Chuck Berry was born October 18, 1926, at 6:59 a.m, at 2520 Goode Avenue, St Louis. Mother and Father were members of the Antioch Church Choir, which rehearsed at the Berry house. "My very first memories, while still in my baby crib, are of musical sounds -- the assembled pure harmonies of the Baptist hymns, dominated by my mother's soprano and supported by my father's bass blending with the stirring rhythms of true Baptist soul."
For twenty years up to 2015, Chuck played a regular monthly gig at St Louis' landmark Blueberry Hill, a restaurant and music bar; Chuck's endorsement: "I don't come here for the music. I come here for the wings".
Chuck leaves us with a catalogue of over 200 songs - there's some we all know, but each has its own fun with rhymes, narrative, rock and roll, cars, girls, crime, food. He usually started with lyrics, but with a guitar in hand. Johnny B Goode took him two weeks of "periodic application"; he edited "colored boy" to "country boy" with an eye to record sales. He believed his great-grandfather had lived in a log cabin outside News Orleans "way back up in the woods among the evergreens".

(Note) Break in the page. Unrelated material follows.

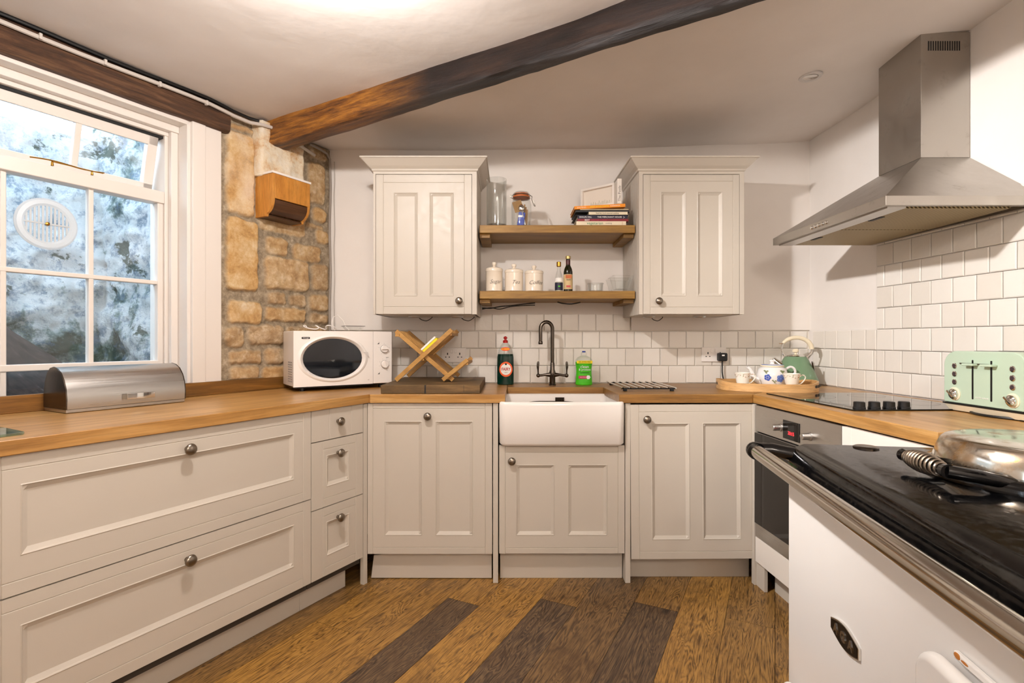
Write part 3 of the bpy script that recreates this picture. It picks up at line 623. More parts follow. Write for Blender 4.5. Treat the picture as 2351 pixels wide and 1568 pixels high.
o = B(-1.95, .335, .612, .636, ZT + .0005, ZT + .062).build('worktop_upstand', M_UPST, bevel=.002); o.location = (LEFT[0], LEFT[1], 0); o.rotation_euler = (0, 0, LEFT[2]); tag(o, 'dark oak upstand along the back of the window worktop', 'upstand')
# ---------------------------------------------------------------- butler sink
u = thing('butler_sink', 'white ceramic butler sink set between the oak worktops', 'sink', (.2455, 2.44, .655))
w2, dp = .2955, .405
def loop(x0, x1, y0, y1, r, z): return [(x, y, z) for x, y in rrect(x0, x1, y0, y1, r, 4)]
L_ = [loop(-w2 + .012, w2 - .012, .012, dp, .03, 0), loop(-w2 + .002, w2 - .002, .002, dp, .03, .012), loop(-w2, w2, 0, dp, .03, .19), loop(-w2 + .002, w2 - .002, .002, dp, .03, .203), loop(-w2 + .008, w2 - .008, .008, dp - .005, .028, .207),
      loop(-w2 + .020, w2 - .020, .020, dp - .03, .03, .206), loop(-w2 + .026, w2 - .026, .026, dp - .036, .03, .200), loop(-w2 + .034, w2 - .034, .034, dp - .045, .035, .06), loop(-w2 + .06, w2 - .06, .06, dp - .07, .05, .028), loop(-.04, .04, .16, .24, .03, .022)]
mb = MB(); k = len(L_[0])
for l_ in L_: mb.v += l_
mb.f = [(i * k + q, i * k + (q + 1) % k, (i + 1) * k + (q + 1) % k, (i + 1) * k + q) for i in range(len(L_) - 1) for q in range(k)] + [tuple(range(k)), tuple(range((len(L_) - 1) * k, len(L_) * k))]
mb.build('basin', M_WHT, u, ang=60)
mb = MB(); mb.box(-.001, .047, dp - .047, dp - .036, .135, .188)
for i in range(4): mb.box(.004 + .011 * i, .010 + .011 * i, dp - .050, dp - .046, .142, .180)
mb.box(-.001, .047, dp - .050, dp - .046, .184, .190); mb.build('overflow_grille', M_DKMET, u, bevel=.001)
MB().lathe([(.045, .0235), (.042, .027), (.02, .024)], (0, .20, 0)).build('waste', M_CHROME, u)
w = thing('washing_up_tray', 'dark oval tray rim just showing inside the white sink', 'tray', (.215, 2.625, .6845)); w.scale = (1, 1, 1.08)
mb = MB(); pr = [(x * 1.0, y) for x, y in rrect(-.13, .13, -.10, .10, .09, 8)]
mb.add([(x * .86, y * .86, 0) for x, y in pr] + [(x, y, .135) for x, y in pr] + [(x * 1.04, y * 1.04, .138) for x, y in pr] + [(x * 1.03, y * 1.03, .132) for x, y in pr] + [(x * .84, y * .84, .004) for x, y in pr],
       [(a * len(pr) + q, a * len(pr) + (q + 1) % len(pr), (a + 1) * len(pr) + (q + 1) % len(pr), (a + 1) * len(pr) + q) for a in range(4) for q in range(len(pr))] + [tuple(range(len(pr)))])
mb.build('tray', M_DKMET, w)
# ---------------------------------------------------------------- tap
u = thing('mixer_tap', 'pewter swan-neck mixer tap with two lever handles behind the sink', 'tap', (.242, 2.955, ZT))
MB().lathe([(.021, 0), (.021, .006), (.017, .010), (.016, .05), (.018, .056), (.018, .075), (.013, .09), (.0125, .125), (.010, .13)]).build('body', M_DKMET, u)
pts = [(0, 0, .12), (0, 0, .28)] + [(-.034 + .034 * math.cos(R(a)), -.01 * (a / 180), .318 + .040 * math.sin(R(a))) for a in range(0, 181, 15)] + [(-.068, -.012, .28), (-.068, -.012, .245)]
MB().tube(pts, [.0105] * (len(pts) - 1) + [.0100], 14).build('spout', M_DKMET, u); MB().lathe([(.011, 0), (.0125, .004), (.0125, .014), (.0105, .018)], (-.068, -.012, .232)).build('nozzle', M_DKMET, u)
for s in (-1, 1):
    mb = MB(); mb.tube([(s * .01, 0, .060), (s * .04, 0, .060), (s * .055, 0, .058), (s * .076, 0, .056)], [.015, .0075, .0068, .0075], 12); mb.ball((s * .080, 0, .056), .0115); mb.build('valve_arm', M_DKMET, u)
    mb = MB(); mb.tube([(s * .080, 0, .060), (s * .081, 0, .085), (s * .082, 0, .105), (s * .081, 0, .127), (s * .080, 0, .135)], [.0045, .0045, .0072, .0065, .003], 12); mb.build('lever', M_DKMET, u)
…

But he could also write fast. Starting out from St Louis for Chicago, he took a version of "Ida Red" (by Bob Willis and His Texas Playboys") to Chess Records. On his demo it was called "Ida Mae", but Leonard Chess called for a re-write to get "fast cars and young love in". Ida became Maybellene, the top-selling cheap mascara, with the spelling altered, and produced Chuck's first hit, at the age of 29.
Chess Records gave the disc jockey Alan Freed a co-writing credit (and also some cash) in exchange for playing it on the radio - in theory, legal at the time, but later outlawed as "payola".
Berry wrote another great narrative tale, "The Promised Land", while in prison for 20 months from February 1962. Berry was 35; he'd hired a 14-year-old girl he met on tour in Mexico; she was an Apache Indian, on the run from her home in Arizona; he said she was going to work in his St Louis Club as a hatcheck girl. Berry used a prison atlas to work out the lyrics - his Promised Land was California. He was out on parole in 1963, and allowed to tour England in 1964.